Name Books

Name puzzles

In my kindergarten class I have a wide range of learners – from the few who aren’t quite sure what a letter is to the few who are fluently reading Hattie and the Fox. I’m sure many of you can relate to this! I was reflecting on my work with the kids who had no known letters, or only a few, and wondering what our next steps were. I always start with the known, so names were my launching point. We did many name activities and these students were beginning to consistently know a few letters from their names. I wanted to create a book with them to keep in their book box and to help reinforce the teaching I was doing. These particular students were not quite ready to start an ABC book like the ones Pat and I refer to in Chapter 6 of Catching Readers. Since they had very limited letter knowledge, (2-5 known letters), I wanted to start with something more in their ZPD. So I decided to make them a “name book”.

“For almost every young learner, knowledge of one’s name unlocks a multitude of understandings. A name forms a link in helping a child learn about print.”

(Fullerton, 1997)

The cover of a name book.

I made the books with enough pages for each letter in the child’s name and one additional title page. I wrote the full name (first name only – for now) on the cover, making the capital letters red and the lowercase letters blue. Then I put a picture of the child on the cover as well. On the inside pages I wrote the letters of the child’s name – one per page – again with the capital in red and the lowercase in blue. I sat down with each child as I created this and the child chose links (pictures or words) to go with each letter. They either put a sticker on that page or drew a picture. These books can now be read with the children, read independently and kept in book boxes or read with a buddy.
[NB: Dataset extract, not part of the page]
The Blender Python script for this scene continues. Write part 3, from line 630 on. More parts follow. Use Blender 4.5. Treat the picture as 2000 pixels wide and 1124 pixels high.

Currently, I only made name books for my children who are working on learning their names and the letters in their names. But I think all the children would enjoy having one of these books. It would make a great book basket for our reading area and would allow children to learn each other’s names.The first page of Sophia's name book.

Some other concepts that can be taught by using names and the name books:

*The connections between letters and sounds

*That letters can be written in two ways (upper and lower case, like David)

*The same sound can be represented by different letters (Jasmin, Gerald)

*Concept of word vs. letter (“Jose’s name is a word. How many letters are in this word? Let’s count them.”)

*Long and short words (“Jackeline’s name is a long word, Bo’s name is a short word.”)

*Words have parts (“Let’s clap Alexander’s name. Let’s clap Ann. How many parts?”)

Names are such a powerful tool for teaching in the early grades. How else are you using children’s names to teach?


  1. Letter books are often where I begin with these students too (one word per page of a letter from their name). I love this idea and especially the involvement the students had in making the books. Great suggestion!

  2. For my kindergarteners who don’t know their letters I write each child’s name on a sentence strip, saying each letter as I write it. Then I cut the names apart and have the student put his or her own name together and spell their name while pointing to each letter. I write each name on another sentence strip, then give the full name and the cut apart letters to another student in the group and they put each other’s names together. Then the child and I spell the new name together, pointing to each letter as we go. We also put all the letters out on the table and give each student the sentence strip with someone else’s name. The students have to find the letters they need to spell the names. Then we spell the names together.

  3. Thank you so much for this post! I never thought about making my kids with low letter ID a name book instead of an ABC book! I am so excited to get to school tomorrow and work with my 5 kids in exactly this predicament! Just as a side note—even though they have a low letter ID (1-5 letters) they are writing every single day and doing great. They use all kinds of links to help them and even though they know only a few letters they can say words slowly and hear the sounds! Thanks again for this great way to help our kids feed forward!